Set text: Anthony Grafton, Bring out Your Dead: The Past as Revelation (Harvard University Press, 2004) or Canonical Texts and Scholarly Practices: A Global Comparative Approach, ed. by Anthony Grafton and Glenn W. Most (Cambridge University Press, 2016).

Other texts: Anthony Grafton and Lisa Jardine, From Humanism to the Humanities: Education and the Liberal Arts in Fifteenth- and Sixteenth-Century Europe (London: Duckworth, 1986); Charles Martindale, ‘Thinking through Reception’, in Classics and the Uses of Reception, ed. by Charles Martindale and Richard F. Thomas (Malden, Mass.: Blackwell, 2006), pp. 1-13; idem, 'Reception', in A Companion to the Classical Tradition, ed. by Craig Kallendorf (Blackwell, 2007), pp. 297-311; Roger Chartier, The Order of Books (selections); David A. Lines, 'Beyond Latin in Renaissance Philosophy: A Plea for New Critical Perspectives', Intellectual History Review, 25.4 (December 2015), 373-389.

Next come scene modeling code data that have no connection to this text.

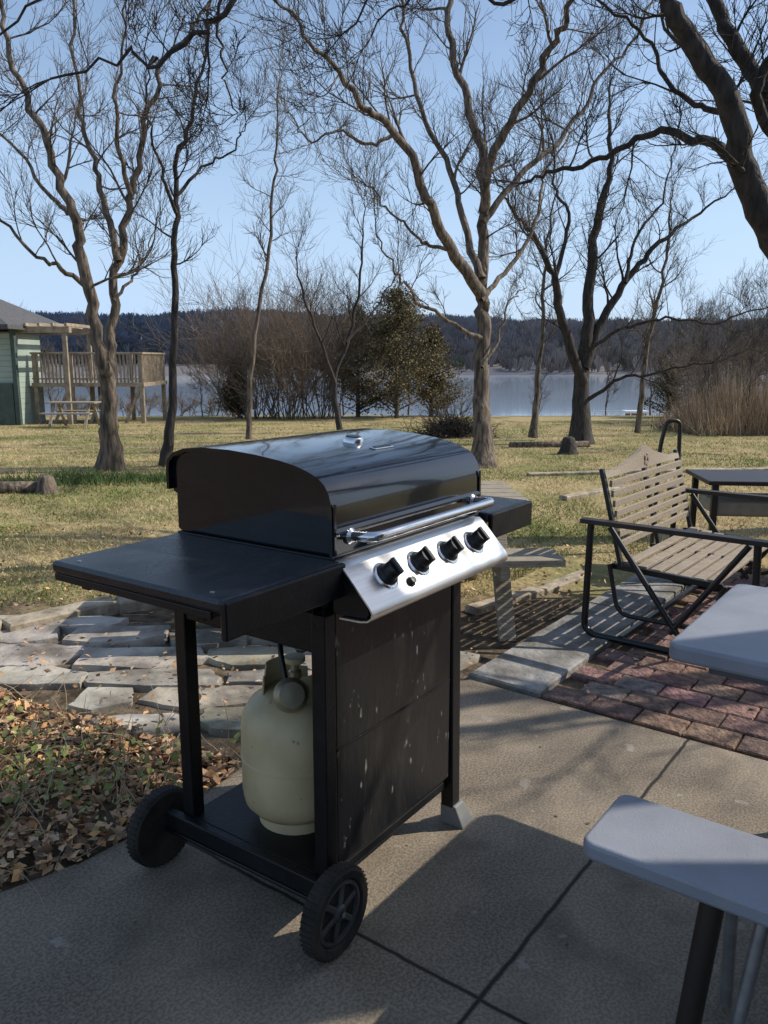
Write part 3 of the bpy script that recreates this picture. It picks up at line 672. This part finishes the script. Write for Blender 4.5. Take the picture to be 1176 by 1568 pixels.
o=box('badge',-.045,.045,-.011,.011,-.002,.003,M['chrome'],G,bevel=.002); o.location=(.45,.172,1.2095); o.rotation_euler=(.2,0,0)
o=box('badge_inset',-.038,.038,-.006,.006,.0032,.0040,M['plastic'],G,bevel=0); o.location=(.45,.172,1.2095); o.rotation_euler=(.2,0,0)
prism('firebox',[(.035,.985),(.565,.985),(.53,.80),(.08,.80)],.075,.735,M['black'],G,bevel=.005)
box('firebox_rim',.058,.762,.028,.58,.972,.990,M['black'],G)
pp=[(.022,.984),(.002,.984),(-.008,.976),(-.086,.892),(-.092,.882),(-.090,.872),(-.080,.864),(-.06,.860),(.0,.858)]
ribbon('control_panel',pp[::-1],-.004,.035,.715,M['steel'],G,smooth=60)
prism('control_panel_end',[(.02,.980),(-.006,.971),(-.080,.890),(-.083,.880),(-.074,.868),(.02,.864)],.038,.712,M['black'],G)
nrm=Vector((0,-.733,.680)); rotk=(math.atan2(.733,.680),0,0)
def onpanel(a,s,off=0):
    p=Vector((0,-.008,.976)).lerp(Vector((0,-.086,.892)),s); return (a,p.y+nrm.y*off,p.z+nrm.z*off)
for i,a in enumerate((.155,.30,.445,.59)):
    lathe('knob_bezel',[(.037,0),(.037,.003),(.032,.006),(.0,.0062)],M['chrome'],G,onpanel(a,.47,.002),rotm=rotk,seg=32)
    lathe('knob_skirt',[(.030,0),(.029,.008),(.024,.013),(.0,.0132)],M['plastic'],G,onpanel(a,.47,.007),rotm=rotk,seg=32)
    lathe('knob',[(.023,0),(.0215,.022),(.019,.026),(.0,.0262)],M['plastic'],G,onpanel(a,.47,.018),rotm=rotk,seg=28)
    o=box('knob_grip',-.0065,.0065,-.022,.022,0,.014,M['plastic'],G,bevel=.003); o.location=onpanel(a,.47,.040); o.rotation_euler=(rotk[0],0,0); o.rotation_euler.rotate_axis('Z',U(-.1,.1))
    o=box('knob_mark',-.0015,.0015,.006,.021,0,.0008,M['white'],G,bevel=0); o.location=onpanel(a,.47,.0545); o.rotation_euler=(rotk[0],0,0)
    for sgn in(-1,1):
        o=box('panel_marking',-.006,.006,-.0018,.0018,0,.0006,M['plastic'],G,bevel=0); o.location=onpanel(a+sgn*.047,.30,.0025); o.rotation_euler=rotk
lathe('igniter_button',[(.013,0),(.013,.006),(.009,.008),(.009,.016),(.0,.0165)],M['plastic'],G,onpanel(.225,.80,.002),rotm=rotk,seg=24)
o=box('panel_logo',-.030,.030,-.003,.003,0,.0006,M['plastic'],G,bevel=0); o.location=onpanel(.10,.14,.0025); o.rotation_euler=rotk
def shelf(x0,x1,tag,outer):
    box('side_shelf_'+tag,x0,x1,.0,.56,.962,.990,M['shelf'],G,bevel=.008)
    box('shelf_front_'+tag,x0,x1,-.012,.004,.908,.9885,M['black'],G,bevel=.005)
    box('shelf_outer_lip_'+tag,outer-.004,outer+.004,.03,.55,.945,.963,M['black'],G,bevel=.002)
    box('shelf_bracket_'+tag,x0+.02,x1-.02,.07,.10,.93,.961,M['black'],G)
    box('shelf_bracket_b_'+tag,x0+.02,x1-.02,.45,.48,.93,.961,M['black'],G)
shelf(-.335,.048,'left',-.33); shelf(.772,1.06,'right',1.055)
for x_,y_ in((-.30,.50),(-.30,.06)): lathe('shelf_bolt',[(.005,0),(.005,.0015),(.002,.002)],M['galv'],G,(x_,y_,.990),seg=10)
box('post_front_left',.012,.055,.028,.070,.12,.86,M['black'],G)
box('post_back_left',.012,.055,.515,.557,.10,.962,M['black'],G)
box('post_back_right',.615,.655,.515,.557,.0,.86,M['black'],G)
v=[(.607,.026,.86),(.655,.026,.86),(.655,.068,.86),(.607,.068,.86),(.625,.026,.07),(.672,.026,.07),(.672,.068,.07),(.625,.068,.07)]
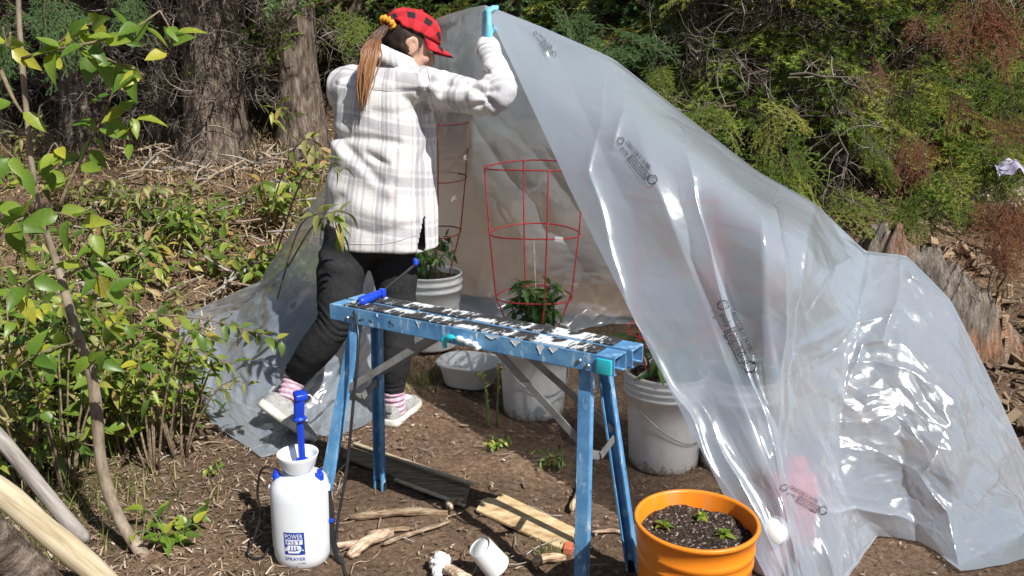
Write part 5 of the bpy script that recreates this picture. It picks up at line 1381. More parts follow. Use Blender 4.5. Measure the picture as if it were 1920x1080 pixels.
def twig_mesh(L=1.0, droop=.4, seed=0, n1=16, curl=.25):
    wood = []; n = 9; t_ = np.linspace(0, 1, n)
    def walk(p, d, l_, r_, m_, dr):
        pts = [p]
        for k in range(m_): d = nrm(d + rng.normal(0, curl, 3) + [0, 0, -dr]); p = p + d * l_ / m_; pts.append(p)
        pts = np.array(pts); wood.append((pts, np.linspace(r_, r_ * .3, m_ + 1))); return pts
    main = walk(np.zeros(3), np.array([1.0, 0, .1]), L, .010, 8, droop * .25)
    for k in range(n1):
        q = .1 + .88 * k / n1; i = q * 8; a = int(i); p = main[a] + (main[min(a + 1, 8)] - main[a]) * (i - a)
        s2 = walk(p, nrm(np.array([.4, rng.choice([-1, 1]) * rng.uniform(.4, 1), rng.uniform(-.7, .5)])), L * rng.uniform(.2, .5) * (1.1 - q * .6), .0042, 5, droop * .4)
        for j in range(3):
            b_ = s2[rng.integers(1, 5)]; walk(b_, nrm(rng.normal(0, 1, 3) + [.4, 0, -.5]), L * rng.uniform(.08, .2), .0022, 3, droop * .4)
    V, F = wood_tris(wood, 4)
    rn = np.repeat(rng.random(len(wood)), [len(p) * 1 for p, _ in wood])
    cnt = np.concatenate([np.full((len(p) - 1) * 8, rng.random()) for p, _ in wood])
    return mk_mesh('dead_branch', V, F, M['deadtwig'], True, cnt)
TW = [twig_mesh(1.0, d_, i) for i, d_ in enumerate((.2, .5, .9, 1.3))]

def orient(p, yaw, pitch, roll, s_):
    return Matrix.Translation(Vector([float(v) for v in p])) @ Matrix.Rotation(yaw, 4, 'Z') @ Matrix.Rotation(-pitch, 4, 'Y') @ Matrix.Rotation(roll, 4, 'X') @ Matrix.Scale(s_, 4)

def trunk_geo(base, h, r_, lean=(0, 0), sides=18, seed=0, flare=.5):
    n = 22; V = []; a = np.arange(sides) / sides * 2 * math.pi
    for i in range(n):
        q = i / (n - 1); z = q * h; rr_ = r_ * (1 - .75 * q) + r_ * flare * math.exp(-z / .22)
        nz = 1 + .10 * vn(np.stack([np.cos(a) * 2.2, np.sin(a) * 2.2, a * 0 + z * 2.5 + seed], -1), seed) + .06 * vn(np.stack([np.cos(a) * 7, np.sin(a) * 7, a * 0 + z * 3], -1), seed + 1)
        V.append(np.stack([base[0] + lean[0] * z + np.cos(a) * rr_ * nz, base[1] + lean[1] * z + np.sin(a) * rr_ * nz, base[2] - .1 + z + a * 0], -1))
    F = [(i * sides + j, i * sides + (j + 1) % sides, (i + 1) * sides + (j + 1) % sides, (i + 1) * sides + j) for i in range(n - 1) for j in range(sides)]
    return np.concatenate(V), F

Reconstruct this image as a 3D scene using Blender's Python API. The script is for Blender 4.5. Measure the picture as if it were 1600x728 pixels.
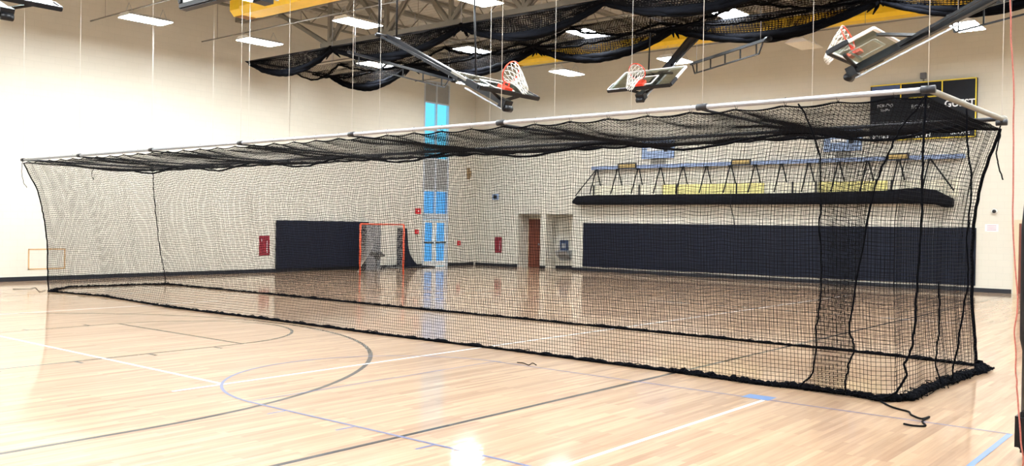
import bpy, bmesh, math, random
import numpy as np
from mathutils import Vector, Matrix
random.seed(7); rng = np.random.default_rng(5)
for o in list(bpy.data.objects): bpy.data.objects.remove(o)
SC = bpy.context.scene; COL = SC.collection

# ------------------------------------------------------------------ camera, world, exposure, light level
YAW, PIT, ROL, FPX, EYE = math.radians(39.353), math.radians(-.4696), math.radians(.909), 1420.1, 1.86
fw = np.array([-math.sin(YAW)*math.cos(PIT), math.cos(YAW)*math.cos(PIT), math.sin(PIT)])
r0 = np.array([math.cos(YAW), math.sin(YAW), 0.]); u0 = np.cross(r0, fw)
rx = math.cos(ROL)*r0 + math.sin(ROL)*u0; ux = -math.sin(ROL)*r0 + math.cos(ROL)*u0
cam = bpy.data.cameras.new('camera'); camo = bpy.data.objects.new('camera', cam); COL.objects.link(camo)
cam.sensor_width = 36; cam.lens = 36*FPX/1600; cam.clip_start = .05; cam.clip_end = 200
camo.matrix_world = Matrix(((rx[0], ux[0], -fw[0], 0), (rx[1], ux[1], -fw[1], 0), (rx[2], ux[2], -fw[2], EYE), (0, 0, 0, 1)))
SC.camera = camo
SC.view_settings.view_transform = 'Standard'; SC.view_settings.look = 'None'
SC.view_settings.gamma = 1; SC.view_settings.use_curve_mapping = False
SC.view_settings.exposure = 0.0
LAMP = 126.0                      # emission of every lit ceiling fixture
w = bpy.data.worlds.new('world'); SC.world = w; w.use_nodes = True
w.node_tree.nodes['Background'].inputs[0].default_value = (.14, .68, 1.0, 1)
w.node_tree.nodes['Background'].inputs[1].default_value = 1.45

EYEP = np.array([0, 0, EYE])
def pray(x, y): return rx*((x-800)/FPX) - ux*((y-364)/FPX) + fw
def at(ax, v, x, y):             # where the sight line through a photo point meets a wall/floor plane
    d = pray(x, y); t = (v-EYEP[ax])/d[ax]; return EYEP + t*d
def G(x, y): p = at(2, 0, x, y); return (p[0], p[1])

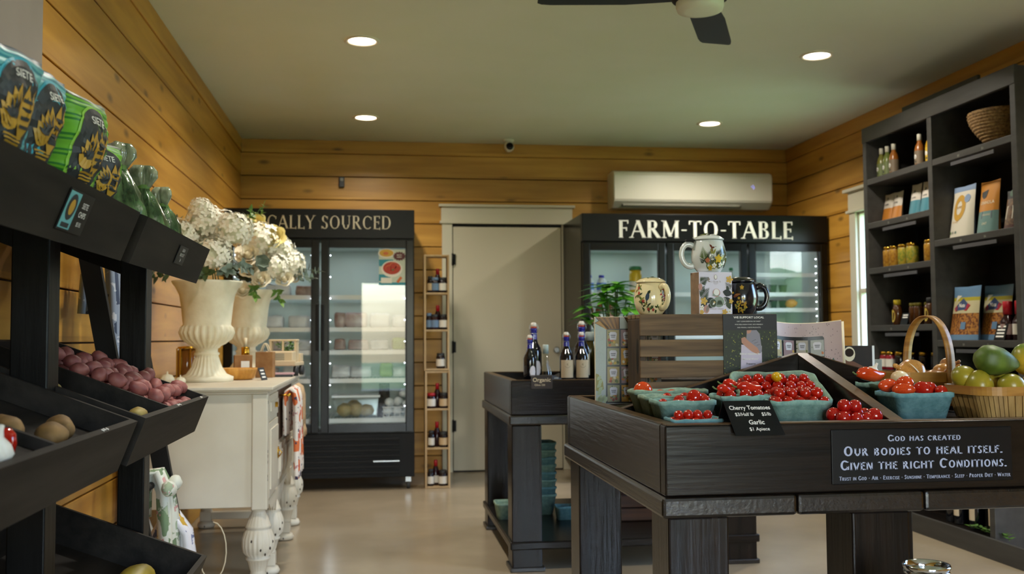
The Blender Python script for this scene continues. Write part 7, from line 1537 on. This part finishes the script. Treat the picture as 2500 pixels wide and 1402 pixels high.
for y, x, l in ((5.165, 3.28, 'blue-trimmed bag of mixed nuts in front on the lower near shelf'), (5.03, 3.38, 'second blue-trimmed bag of nuts tilted behind the first')): flat_bag('nut_bag', l, y, NEAR[2], .255, .30, .05, [(0, bz_), (.09, nut), (.50, mat('cream print', '#b9b08c', .45) if 'cpr' not in M else M['cpr']), (.75, ylw), (.80, bz_)], dnut, x=x, lean=.10, group='bags of mixed nuts')
RP = [(.032, 0), (.036, .006), (.036, .10), (.02, .13), (.017, .14)]
for y, l in ((4.79, 'red-capped dark bottle behind the slanted price card'), (4.69, 'red-capped dark bottle beside the end upright')): jar('syrup_bottle', l, 'bottle', y, NEAR[2], RP, winec, redc, .022, (.135, .205), (.03, .085, mat('blush label', '#a58a86', .5) if y > 4.7 else wl, .036), 'red-capped bottles on the near shelf', cap_r=.024)
# dark bottles along the lower shelf with a garland
OP = [(.034, 0), (.038, .005), (.038, .17), (.03, .20), (.016, .225), (.015, .26)]
for i, (y, l) in enumerate(((5.03, 'dark bottle with a pale label standing first on the low shelf, by the table leg'), (4.955, 'dark bottle with a pale label, second along the low shelf'), (4.815, 'dark bottle with a pale label, third along the low shelf'), (4.65, 'dark bottle with a pale label, fourth along the low shelf'))):
    t = jar('dark_bottle', l, 'bottle', y, .0985, OP, oil, M['dkgrey'], .017, (.25, .30), None, 'dark bottles on the low shelf', x=3.10)
    if i: mb = MB(labk); G = lambda a, z, off=0.: Vector((math.sin(a/.0385)*(.0387+off), -math.cos(a/.0385)*(.0387+off), z)); [mb.face([G(-.026+.0087*k, .045), G(-.026+.0087*(k+1), .045), G(-.026+.0087*(k+1), .13), G(-.026+.0087*k, .13)], True) for k in range(6)]; mb.build('paper_label', t)
t = thing('ivy_garland', 'trailing green ivy garland lying before the dark bottles on the low shelf', 'garland', (3.05, 4.62, .1045)); mb = MB(leafb); P = [(.01*math.sin(k*1.1), -.14+.03*k, .003+.012*abs(math.sin(k*.9))) for k in range(11)]; mb.tube(P, .002, 6)
for i, p in enumerate(P):
    for j in range(3): b_ = i*1.7+j*2.1; leaf_mesh(mb, Vector(p)+Vector((0, 0, .004)), (math.cos(b_), math.sin(b_), .5), (0, 0, 1), .035, .011)
mb.build('vine', t, fixn=False)
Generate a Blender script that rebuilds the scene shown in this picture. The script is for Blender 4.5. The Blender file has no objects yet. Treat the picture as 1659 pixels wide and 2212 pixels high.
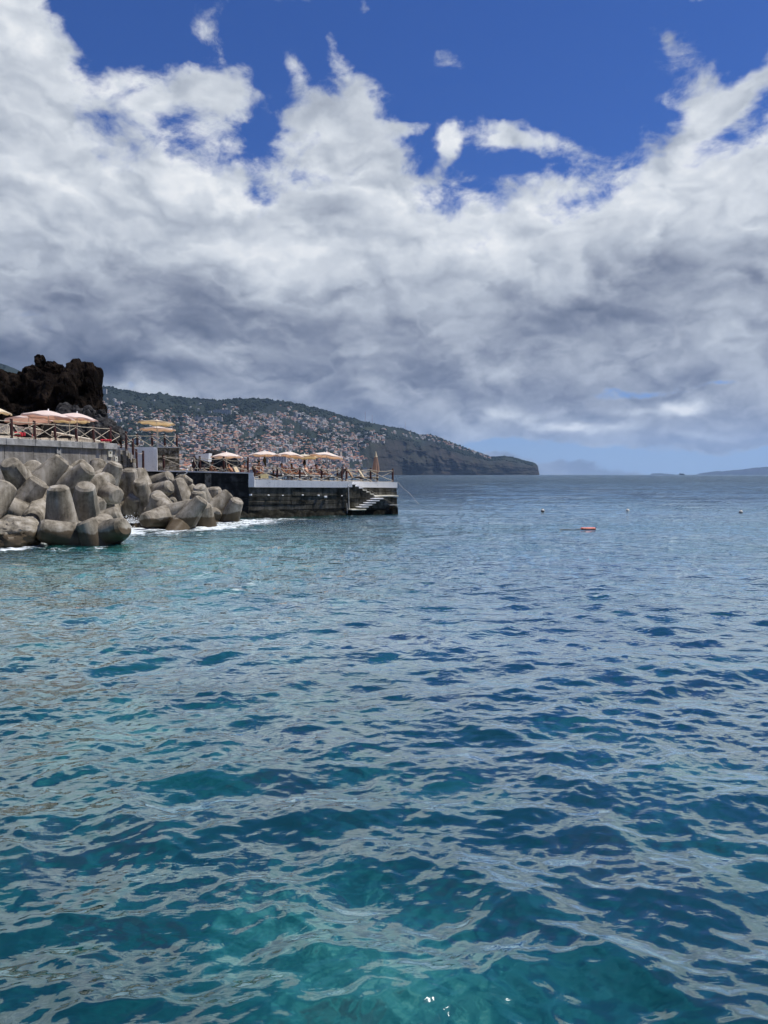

Selected criticism: Robert C. Holub, Reception Theory: A Critical Introduction (London: Methuen, 1984); James Hankins, 'Forging Links with the Past', Journal of the History of Ideas, 52.3 (1991), 509-518; Lorna Hardwick, Reception Studies (Oxford University Press, 2003); Christopher S. Wood, 'Reception and the Classics', in Reception and the Classics: An Interdisciplinary Approach to the Classical Tradition, ed. by William Brockliss et al. (Cambridge University Press, 2011), pp. 163-173.